══ ENTRIES ══

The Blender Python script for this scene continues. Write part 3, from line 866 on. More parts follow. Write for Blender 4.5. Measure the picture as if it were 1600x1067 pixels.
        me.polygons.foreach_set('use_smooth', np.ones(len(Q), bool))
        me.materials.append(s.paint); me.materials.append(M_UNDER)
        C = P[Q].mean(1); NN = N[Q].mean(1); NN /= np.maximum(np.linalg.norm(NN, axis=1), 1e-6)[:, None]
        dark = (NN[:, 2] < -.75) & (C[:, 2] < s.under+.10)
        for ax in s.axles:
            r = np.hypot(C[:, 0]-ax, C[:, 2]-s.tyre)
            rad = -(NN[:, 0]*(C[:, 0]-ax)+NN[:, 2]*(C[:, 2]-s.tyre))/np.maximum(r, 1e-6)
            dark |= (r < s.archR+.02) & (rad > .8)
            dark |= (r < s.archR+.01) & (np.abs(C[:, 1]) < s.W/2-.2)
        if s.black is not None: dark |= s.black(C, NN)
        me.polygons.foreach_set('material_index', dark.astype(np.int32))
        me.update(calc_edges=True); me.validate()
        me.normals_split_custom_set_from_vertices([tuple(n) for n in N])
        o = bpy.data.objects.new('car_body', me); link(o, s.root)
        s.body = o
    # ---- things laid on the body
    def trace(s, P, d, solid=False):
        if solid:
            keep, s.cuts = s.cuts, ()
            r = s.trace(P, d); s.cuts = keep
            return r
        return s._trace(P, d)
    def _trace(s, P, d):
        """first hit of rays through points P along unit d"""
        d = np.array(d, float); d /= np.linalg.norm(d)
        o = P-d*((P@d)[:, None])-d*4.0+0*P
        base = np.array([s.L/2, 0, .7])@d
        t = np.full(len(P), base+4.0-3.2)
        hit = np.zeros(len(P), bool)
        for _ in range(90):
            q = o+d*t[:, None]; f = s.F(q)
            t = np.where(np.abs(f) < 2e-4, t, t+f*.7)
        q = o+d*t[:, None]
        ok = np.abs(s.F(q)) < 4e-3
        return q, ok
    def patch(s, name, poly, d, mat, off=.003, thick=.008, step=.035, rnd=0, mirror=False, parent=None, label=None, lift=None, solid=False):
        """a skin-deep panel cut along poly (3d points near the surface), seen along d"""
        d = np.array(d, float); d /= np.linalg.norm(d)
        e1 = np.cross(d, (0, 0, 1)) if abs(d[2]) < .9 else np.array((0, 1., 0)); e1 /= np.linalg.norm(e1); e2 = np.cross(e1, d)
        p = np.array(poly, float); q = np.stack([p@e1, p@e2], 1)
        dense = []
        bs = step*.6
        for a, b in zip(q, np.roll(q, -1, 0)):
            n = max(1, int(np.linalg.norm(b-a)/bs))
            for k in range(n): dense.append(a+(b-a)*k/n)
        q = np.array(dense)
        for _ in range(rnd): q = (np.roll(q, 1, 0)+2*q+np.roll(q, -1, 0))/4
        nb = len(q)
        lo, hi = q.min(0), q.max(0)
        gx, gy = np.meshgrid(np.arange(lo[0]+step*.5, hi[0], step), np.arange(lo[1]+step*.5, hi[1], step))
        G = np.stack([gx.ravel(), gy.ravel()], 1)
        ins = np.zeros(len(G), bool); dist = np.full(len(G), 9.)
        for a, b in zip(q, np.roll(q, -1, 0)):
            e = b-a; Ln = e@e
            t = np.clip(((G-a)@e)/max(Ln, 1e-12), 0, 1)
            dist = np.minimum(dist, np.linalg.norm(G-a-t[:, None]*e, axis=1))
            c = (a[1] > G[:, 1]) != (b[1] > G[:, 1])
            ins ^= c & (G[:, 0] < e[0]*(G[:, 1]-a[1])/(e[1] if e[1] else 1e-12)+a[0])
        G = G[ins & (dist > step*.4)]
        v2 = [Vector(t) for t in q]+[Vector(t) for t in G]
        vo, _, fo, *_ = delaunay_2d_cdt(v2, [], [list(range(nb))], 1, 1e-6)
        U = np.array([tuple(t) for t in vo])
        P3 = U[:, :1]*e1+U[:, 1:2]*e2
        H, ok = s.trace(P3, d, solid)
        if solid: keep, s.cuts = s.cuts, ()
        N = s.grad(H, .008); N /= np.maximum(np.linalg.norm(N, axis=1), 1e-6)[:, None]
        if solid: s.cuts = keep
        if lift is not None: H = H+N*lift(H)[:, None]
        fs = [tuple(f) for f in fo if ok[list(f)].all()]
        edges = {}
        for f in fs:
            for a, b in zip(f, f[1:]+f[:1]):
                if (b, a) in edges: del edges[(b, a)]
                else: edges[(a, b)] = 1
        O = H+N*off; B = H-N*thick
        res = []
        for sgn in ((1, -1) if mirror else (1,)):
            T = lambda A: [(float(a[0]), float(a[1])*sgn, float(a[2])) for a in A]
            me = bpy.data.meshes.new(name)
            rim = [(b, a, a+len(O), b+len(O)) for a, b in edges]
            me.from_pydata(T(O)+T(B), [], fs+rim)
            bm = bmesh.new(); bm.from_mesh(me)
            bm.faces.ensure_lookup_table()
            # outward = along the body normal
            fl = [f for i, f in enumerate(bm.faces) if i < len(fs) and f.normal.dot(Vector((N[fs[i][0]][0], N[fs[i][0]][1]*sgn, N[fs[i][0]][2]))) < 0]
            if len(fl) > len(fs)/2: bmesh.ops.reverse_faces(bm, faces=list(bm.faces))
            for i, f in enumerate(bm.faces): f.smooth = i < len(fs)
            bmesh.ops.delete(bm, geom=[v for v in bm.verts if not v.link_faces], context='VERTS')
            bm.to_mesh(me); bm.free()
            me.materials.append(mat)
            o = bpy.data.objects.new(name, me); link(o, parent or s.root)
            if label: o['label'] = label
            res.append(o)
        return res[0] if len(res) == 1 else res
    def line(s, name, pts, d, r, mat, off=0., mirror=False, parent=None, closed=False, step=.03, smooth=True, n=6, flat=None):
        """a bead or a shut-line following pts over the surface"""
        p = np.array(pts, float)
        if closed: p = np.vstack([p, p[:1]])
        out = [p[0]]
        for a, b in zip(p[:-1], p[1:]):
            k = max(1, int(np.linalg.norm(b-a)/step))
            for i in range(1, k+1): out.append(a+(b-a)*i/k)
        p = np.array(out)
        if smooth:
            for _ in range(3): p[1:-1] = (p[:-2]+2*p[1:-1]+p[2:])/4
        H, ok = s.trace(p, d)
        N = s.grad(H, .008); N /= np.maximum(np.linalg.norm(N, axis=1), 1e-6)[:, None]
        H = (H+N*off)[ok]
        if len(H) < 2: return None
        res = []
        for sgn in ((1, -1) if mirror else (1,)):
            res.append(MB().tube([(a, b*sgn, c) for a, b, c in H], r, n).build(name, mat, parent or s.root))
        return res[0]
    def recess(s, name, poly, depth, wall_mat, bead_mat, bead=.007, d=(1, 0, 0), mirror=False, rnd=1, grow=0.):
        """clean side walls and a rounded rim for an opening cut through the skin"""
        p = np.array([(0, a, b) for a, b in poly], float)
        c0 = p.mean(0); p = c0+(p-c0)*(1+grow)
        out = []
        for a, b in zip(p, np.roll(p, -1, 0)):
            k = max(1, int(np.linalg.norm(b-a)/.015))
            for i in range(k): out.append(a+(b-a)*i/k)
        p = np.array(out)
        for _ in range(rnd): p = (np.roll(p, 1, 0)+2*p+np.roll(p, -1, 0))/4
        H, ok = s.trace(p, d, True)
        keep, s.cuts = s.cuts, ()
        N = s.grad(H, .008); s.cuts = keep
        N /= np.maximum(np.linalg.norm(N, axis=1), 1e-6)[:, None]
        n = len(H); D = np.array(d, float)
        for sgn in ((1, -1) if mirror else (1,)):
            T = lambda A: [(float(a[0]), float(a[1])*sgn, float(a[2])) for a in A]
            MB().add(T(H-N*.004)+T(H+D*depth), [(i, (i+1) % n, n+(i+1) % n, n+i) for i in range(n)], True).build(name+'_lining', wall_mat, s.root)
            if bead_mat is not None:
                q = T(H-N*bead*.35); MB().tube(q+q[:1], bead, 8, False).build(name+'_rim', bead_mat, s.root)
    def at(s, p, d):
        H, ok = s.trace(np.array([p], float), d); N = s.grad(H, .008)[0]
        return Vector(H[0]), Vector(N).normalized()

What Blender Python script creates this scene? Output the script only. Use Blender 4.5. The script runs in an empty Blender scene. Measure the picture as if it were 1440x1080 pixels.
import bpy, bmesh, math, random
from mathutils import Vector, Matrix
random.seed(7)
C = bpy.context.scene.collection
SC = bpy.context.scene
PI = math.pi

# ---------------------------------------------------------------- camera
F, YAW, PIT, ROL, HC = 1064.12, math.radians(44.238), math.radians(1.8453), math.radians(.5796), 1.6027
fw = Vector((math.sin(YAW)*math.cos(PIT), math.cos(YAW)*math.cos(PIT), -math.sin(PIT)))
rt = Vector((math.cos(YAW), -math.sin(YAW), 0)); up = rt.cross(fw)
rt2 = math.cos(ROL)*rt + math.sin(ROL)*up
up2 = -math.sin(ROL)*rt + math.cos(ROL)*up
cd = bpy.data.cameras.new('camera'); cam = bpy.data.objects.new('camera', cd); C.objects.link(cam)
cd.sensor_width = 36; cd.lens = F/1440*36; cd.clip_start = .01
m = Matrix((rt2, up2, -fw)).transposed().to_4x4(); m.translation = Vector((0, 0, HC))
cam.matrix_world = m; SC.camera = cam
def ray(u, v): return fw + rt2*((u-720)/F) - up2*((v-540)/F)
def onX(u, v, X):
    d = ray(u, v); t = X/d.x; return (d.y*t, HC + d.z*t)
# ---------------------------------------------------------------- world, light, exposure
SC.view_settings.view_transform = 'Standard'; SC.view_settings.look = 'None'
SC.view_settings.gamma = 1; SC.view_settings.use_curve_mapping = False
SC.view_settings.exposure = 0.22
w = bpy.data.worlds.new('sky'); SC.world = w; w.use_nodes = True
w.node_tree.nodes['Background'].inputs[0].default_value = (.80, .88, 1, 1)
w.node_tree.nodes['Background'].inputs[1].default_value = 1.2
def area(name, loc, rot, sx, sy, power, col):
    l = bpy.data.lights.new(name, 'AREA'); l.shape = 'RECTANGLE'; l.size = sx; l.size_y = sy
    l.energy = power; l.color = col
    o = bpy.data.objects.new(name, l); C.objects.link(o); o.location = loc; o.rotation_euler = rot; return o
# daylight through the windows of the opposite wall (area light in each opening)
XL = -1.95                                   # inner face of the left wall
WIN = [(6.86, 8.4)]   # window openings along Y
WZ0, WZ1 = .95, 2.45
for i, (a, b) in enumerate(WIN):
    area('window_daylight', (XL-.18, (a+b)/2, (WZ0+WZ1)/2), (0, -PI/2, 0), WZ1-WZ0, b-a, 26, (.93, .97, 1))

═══

EXERCISE REQUIREMENTS: Can you repeat, word for word, every line above from the one containing "What Blender Python" down to the one containing "PI = math.pi", including both?

TASK SOLUTION:
What Blender Python script creates this scene? Output the script only. Use Blender 4.5. The script runs in an empty Blender scene. Measure the picture as if it were 1440x1080 pixels.
import bpy, bmesh, math, random
from mathutils import Vector, Matrix
random.seed(7)
C = bpy.context.scene.collection
SC = bpy.context.scene
PI = math.pi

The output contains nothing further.